NJIT Technology and Society Forum Series

Shirley Ann Jackson

Shirley Ann Jackson
President, Rensselaer Polytechnic Institute

February 8, 2006, 3:00 - 4:30 pm
Campus Center Ballroom

Download the flyer (PDF, 7.7 MB)

Shirley Ann Jackson, president of Rensselaer Polytechnic Institute, will share her insights into one of the most critical issues facing our society at the dawn of the 21st century -- ensuring ample and adequately secure supplies of energy.  Jackson, whose distinguished contributions span science, public policy, and education, is speaking at the invitation of NJIT's Albert Dorman Honors College, Educational Opportunity Program, Murray Center for Women in Technology, and the Technology and Society Forum Committee.

Jackson, who holds a PhD in theoretical elementary particle physics from MIT, is immediate past president of the American Association for the Advancement of Science (AAAS) and currently chair of teh AAAS Board of Directors, a member of the National Academy of Engineering, a Fellow of the American Academy of Arts and Sciences and the American Physical Society, and has advisory roles and involvement in other prestigious national organizations.  She serves as a trustee of the Brookings Institution, a life member of the MIT Corporation, and a member of the Council on Foreign Relations.  She is a member of the Executive Committee of the Council on Competitiveness and serves on the boards of Georgetown University and Rockefeller University.  She also serves on the Board of Directors of the New York Stock Exchange, the Board of Regents of the Smithsonian Institution, and is a director of several major corporations.

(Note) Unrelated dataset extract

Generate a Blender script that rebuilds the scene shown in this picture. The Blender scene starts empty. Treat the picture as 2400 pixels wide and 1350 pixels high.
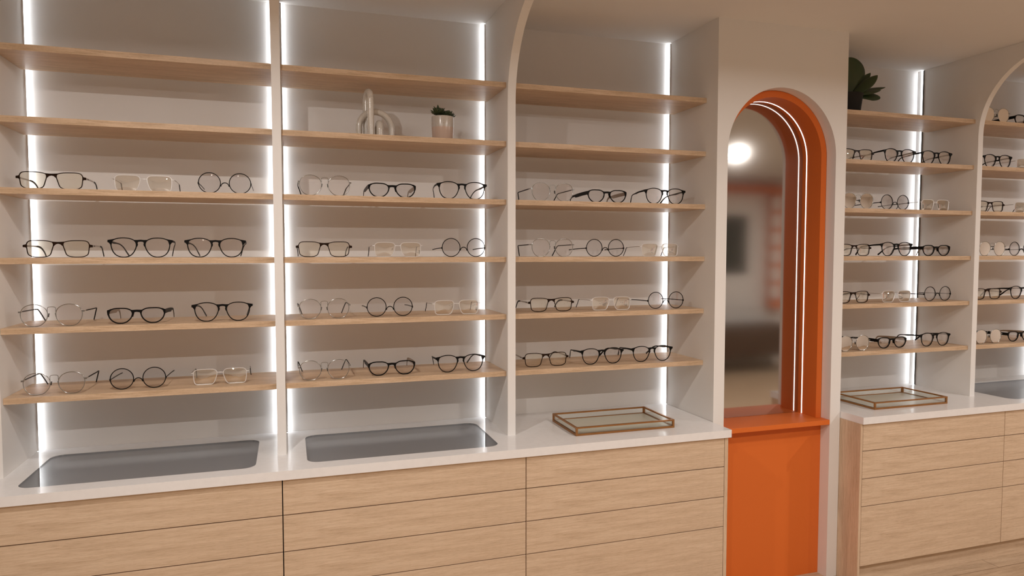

Jackson was appointed chair of the U.S. Nuclear Regulatory Commission (NRC), 1995-1999, by President Clinton.  At the NRC, she reorganized the agency and revamped its regulatory approach by moving strongly to risk-informed, performance-based regulation.  Prior to that, she was a theoretical physicist at the former AT&T Bell Laboratories and a professor of theoretical physics at Rutgers University.